- [Dataset]:

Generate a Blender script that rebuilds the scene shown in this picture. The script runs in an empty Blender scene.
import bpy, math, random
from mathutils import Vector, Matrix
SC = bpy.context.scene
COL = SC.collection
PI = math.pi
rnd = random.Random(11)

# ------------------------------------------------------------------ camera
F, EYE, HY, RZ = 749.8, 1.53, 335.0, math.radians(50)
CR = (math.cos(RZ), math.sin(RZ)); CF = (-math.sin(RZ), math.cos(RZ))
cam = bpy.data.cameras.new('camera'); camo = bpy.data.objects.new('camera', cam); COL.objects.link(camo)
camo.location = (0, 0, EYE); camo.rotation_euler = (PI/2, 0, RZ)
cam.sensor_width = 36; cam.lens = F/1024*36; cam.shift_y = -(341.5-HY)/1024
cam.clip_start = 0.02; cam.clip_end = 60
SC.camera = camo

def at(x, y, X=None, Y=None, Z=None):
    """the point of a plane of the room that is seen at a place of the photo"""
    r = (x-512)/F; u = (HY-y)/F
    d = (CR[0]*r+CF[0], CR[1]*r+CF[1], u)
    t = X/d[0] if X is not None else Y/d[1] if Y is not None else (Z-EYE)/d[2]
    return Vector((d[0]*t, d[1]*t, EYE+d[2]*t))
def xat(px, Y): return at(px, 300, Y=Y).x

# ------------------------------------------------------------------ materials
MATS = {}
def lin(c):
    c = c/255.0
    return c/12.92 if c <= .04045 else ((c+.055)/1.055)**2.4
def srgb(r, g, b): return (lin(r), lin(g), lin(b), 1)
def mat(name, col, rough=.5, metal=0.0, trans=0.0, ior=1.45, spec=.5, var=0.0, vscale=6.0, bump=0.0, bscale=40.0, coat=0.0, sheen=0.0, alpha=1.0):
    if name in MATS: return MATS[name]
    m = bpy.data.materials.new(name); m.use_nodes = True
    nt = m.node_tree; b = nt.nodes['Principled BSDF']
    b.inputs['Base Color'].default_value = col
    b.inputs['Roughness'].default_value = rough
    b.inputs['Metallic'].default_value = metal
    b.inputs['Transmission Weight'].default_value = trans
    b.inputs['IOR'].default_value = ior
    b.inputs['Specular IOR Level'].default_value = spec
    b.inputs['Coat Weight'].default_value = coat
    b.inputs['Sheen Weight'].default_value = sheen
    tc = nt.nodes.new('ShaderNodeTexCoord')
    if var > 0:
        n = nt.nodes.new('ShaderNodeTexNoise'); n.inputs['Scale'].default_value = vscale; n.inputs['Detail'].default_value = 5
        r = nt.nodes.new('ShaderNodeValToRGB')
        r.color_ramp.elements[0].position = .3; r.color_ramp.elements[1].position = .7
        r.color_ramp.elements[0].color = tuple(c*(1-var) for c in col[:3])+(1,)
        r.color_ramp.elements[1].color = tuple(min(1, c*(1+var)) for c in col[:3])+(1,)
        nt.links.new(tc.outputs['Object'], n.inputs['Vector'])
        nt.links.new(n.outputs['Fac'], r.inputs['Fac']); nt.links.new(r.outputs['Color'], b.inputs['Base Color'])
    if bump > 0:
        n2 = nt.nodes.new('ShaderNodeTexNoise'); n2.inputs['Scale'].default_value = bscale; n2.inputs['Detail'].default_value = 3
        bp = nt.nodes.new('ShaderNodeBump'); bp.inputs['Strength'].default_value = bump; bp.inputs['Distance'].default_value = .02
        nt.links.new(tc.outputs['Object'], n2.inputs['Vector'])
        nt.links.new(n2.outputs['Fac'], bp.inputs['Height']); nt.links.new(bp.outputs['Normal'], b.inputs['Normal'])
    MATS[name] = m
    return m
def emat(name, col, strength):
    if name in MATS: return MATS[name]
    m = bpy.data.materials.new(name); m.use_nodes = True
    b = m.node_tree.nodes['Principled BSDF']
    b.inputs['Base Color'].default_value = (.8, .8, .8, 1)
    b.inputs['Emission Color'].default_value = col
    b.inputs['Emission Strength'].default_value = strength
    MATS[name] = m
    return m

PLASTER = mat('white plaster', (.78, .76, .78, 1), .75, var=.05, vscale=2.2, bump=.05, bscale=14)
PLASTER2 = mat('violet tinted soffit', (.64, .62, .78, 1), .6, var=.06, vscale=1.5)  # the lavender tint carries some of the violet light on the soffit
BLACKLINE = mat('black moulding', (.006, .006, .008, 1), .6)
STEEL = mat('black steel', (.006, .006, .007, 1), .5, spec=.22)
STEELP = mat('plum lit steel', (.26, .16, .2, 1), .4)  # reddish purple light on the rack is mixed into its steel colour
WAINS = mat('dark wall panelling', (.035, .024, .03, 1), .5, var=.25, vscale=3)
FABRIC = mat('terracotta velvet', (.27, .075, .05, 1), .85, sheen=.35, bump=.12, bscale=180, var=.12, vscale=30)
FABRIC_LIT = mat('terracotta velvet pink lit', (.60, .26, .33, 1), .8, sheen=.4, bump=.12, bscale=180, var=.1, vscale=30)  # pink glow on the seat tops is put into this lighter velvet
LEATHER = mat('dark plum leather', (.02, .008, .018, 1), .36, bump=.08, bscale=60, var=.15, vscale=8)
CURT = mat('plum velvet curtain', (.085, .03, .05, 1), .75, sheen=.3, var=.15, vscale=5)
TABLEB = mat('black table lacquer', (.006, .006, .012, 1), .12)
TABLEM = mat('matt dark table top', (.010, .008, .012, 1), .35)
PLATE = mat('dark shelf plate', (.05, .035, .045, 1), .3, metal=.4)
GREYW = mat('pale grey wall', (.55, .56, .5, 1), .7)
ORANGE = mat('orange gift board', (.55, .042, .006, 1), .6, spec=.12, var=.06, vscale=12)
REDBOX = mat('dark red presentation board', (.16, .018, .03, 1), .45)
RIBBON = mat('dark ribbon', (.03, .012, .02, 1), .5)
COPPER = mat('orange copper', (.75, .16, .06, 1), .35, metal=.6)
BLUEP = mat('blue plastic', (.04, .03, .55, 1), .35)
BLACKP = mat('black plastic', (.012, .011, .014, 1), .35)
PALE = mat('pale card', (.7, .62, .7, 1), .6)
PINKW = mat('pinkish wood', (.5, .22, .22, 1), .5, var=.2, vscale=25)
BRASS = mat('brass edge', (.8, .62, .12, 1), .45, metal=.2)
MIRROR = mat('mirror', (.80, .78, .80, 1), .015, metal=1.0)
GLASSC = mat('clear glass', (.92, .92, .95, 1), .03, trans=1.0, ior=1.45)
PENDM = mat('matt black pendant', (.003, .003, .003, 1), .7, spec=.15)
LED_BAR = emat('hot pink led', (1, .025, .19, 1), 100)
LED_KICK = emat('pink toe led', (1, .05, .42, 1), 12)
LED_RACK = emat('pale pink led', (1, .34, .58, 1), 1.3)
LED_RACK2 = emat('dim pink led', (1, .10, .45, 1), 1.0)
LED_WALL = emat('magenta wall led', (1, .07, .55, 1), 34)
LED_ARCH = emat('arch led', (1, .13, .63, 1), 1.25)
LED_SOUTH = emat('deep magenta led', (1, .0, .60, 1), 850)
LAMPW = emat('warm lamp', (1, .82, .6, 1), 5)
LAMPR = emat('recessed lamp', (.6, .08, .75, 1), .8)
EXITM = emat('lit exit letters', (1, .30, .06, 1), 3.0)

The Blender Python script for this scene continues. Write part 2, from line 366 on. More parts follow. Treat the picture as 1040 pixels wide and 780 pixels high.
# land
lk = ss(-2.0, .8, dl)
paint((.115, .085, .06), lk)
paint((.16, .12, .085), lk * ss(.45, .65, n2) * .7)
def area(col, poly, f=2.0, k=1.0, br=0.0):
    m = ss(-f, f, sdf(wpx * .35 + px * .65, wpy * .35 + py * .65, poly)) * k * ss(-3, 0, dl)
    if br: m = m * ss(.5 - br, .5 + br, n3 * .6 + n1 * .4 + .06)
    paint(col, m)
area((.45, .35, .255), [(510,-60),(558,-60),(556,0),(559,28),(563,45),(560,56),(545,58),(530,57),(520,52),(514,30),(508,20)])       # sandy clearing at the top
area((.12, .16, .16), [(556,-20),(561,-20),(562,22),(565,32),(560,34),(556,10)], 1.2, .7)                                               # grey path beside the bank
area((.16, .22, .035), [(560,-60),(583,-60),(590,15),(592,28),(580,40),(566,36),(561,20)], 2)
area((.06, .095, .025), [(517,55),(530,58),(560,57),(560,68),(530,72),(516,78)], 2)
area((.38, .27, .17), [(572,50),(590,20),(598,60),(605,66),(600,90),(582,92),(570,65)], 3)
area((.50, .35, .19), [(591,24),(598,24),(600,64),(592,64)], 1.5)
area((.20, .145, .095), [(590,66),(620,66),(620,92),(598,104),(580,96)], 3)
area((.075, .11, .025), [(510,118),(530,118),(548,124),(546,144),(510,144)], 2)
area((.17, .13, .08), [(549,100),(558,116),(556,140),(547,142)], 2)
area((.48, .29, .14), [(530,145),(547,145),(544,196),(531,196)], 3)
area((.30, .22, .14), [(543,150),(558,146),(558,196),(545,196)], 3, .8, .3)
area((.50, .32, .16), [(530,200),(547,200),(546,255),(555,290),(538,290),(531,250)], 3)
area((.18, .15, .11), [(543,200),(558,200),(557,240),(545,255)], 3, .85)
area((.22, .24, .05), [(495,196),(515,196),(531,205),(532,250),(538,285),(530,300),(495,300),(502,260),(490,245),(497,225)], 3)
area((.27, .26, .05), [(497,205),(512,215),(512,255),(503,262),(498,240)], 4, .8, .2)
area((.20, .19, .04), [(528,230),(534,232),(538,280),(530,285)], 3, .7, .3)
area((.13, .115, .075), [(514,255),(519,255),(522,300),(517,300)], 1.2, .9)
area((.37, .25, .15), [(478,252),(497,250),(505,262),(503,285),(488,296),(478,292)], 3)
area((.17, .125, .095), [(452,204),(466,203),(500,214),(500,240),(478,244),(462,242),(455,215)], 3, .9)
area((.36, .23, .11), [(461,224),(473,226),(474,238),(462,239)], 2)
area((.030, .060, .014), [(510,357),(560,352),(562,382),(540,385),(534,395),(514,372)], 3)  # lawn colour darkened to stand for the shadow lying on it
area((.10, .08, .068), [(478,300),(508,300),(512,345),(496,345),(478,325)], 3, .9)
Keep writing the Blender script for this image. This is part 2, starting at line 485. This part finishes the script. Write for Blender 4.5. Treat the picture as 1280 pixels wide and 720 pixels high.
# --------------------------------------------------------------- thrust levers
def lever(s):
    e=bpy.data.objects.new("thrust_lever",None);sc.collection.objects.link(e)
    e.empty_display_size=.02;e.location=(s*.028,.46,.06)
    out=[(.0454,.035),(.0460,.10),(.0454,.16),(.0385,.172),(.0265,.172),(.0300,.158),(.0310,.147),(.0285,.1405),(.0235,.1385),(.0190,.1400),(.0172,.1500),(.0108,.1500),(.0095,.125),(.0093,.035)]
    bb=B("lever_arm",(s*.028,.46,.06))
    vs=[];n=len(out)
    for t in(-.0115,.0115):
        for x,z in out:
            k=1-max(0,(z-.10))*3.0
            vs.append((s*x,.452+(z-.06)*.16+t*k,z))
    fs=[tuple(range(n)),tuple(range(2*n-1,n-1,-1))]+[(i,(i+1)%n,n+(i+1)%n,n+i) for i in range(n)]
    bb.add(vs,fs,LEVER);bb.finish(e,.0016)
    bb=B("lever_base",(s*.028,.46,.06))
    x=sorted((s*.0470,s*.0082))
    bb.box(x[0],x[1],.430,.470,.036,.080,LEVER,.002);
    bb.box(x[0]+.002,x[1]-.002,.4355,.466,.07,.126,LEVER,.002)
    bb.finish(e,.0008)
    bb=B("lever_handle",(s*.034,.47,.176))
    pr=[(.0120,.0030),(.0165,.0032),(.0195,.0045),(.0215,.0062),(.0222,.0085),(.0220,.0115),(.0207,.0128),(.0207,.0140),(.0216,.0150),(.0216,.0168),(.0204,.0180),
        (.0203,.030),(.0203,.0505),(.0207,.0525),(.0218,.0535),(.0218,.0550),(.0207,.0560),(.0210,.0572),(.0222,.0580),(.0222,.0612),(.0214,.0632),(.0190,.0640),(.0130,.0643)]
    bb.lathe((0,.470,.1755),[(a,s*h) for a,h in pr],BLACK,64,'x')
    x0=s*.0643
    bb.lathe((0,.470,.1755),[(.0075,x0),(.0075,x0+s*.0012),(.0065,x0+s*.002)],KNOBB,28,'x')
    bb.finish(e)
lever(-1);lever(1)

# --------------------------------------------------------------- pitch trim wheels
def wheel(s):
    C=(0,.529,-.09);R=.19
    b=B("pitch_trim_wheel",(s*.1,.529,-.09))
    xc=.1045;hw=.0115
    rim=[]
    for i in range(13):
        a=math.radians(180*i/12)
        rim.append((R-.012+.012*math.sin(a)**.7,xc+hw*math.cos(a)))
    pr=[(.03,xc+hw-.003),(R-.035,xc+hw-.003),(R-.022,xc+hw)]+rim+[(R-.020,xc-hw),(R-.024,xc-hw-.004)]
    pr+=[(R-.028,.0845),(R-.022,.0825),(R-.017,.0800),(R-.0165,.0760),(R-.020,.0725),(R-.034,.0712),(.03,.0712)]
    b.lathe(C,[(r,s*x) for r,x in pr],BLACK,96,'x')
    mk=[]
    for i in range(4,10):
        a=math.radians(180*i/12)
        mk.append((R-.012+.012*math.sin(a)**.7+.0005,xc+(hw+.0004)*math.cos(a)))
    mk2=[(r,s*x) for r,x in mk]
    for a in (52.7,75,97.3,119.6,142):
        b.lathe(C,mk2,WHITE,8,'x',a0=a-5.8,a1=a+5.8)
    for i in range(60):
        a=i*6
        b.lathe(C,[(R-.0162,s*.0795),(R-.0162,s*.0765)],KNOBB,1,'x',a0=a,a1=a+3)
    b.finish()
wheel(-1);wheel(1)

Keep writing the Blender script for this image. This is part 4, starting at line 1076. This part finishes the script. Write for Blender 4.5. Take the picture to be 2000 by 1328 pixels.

- [What to work on]:
Quote, word for word, every line from the top of the entries through the line that holds "rnd = random.Random(11)".

- [Exercise result]:
Generate a Blender script that rebuilds the scene shown in this picture. The script runs in an empty Blender scene.
import bpy, math, random
from mathutils import Vector, Matrix
SC = bpy.context.scene
COL = SC.collection
PI = math.pi
rnd = random.Random(11)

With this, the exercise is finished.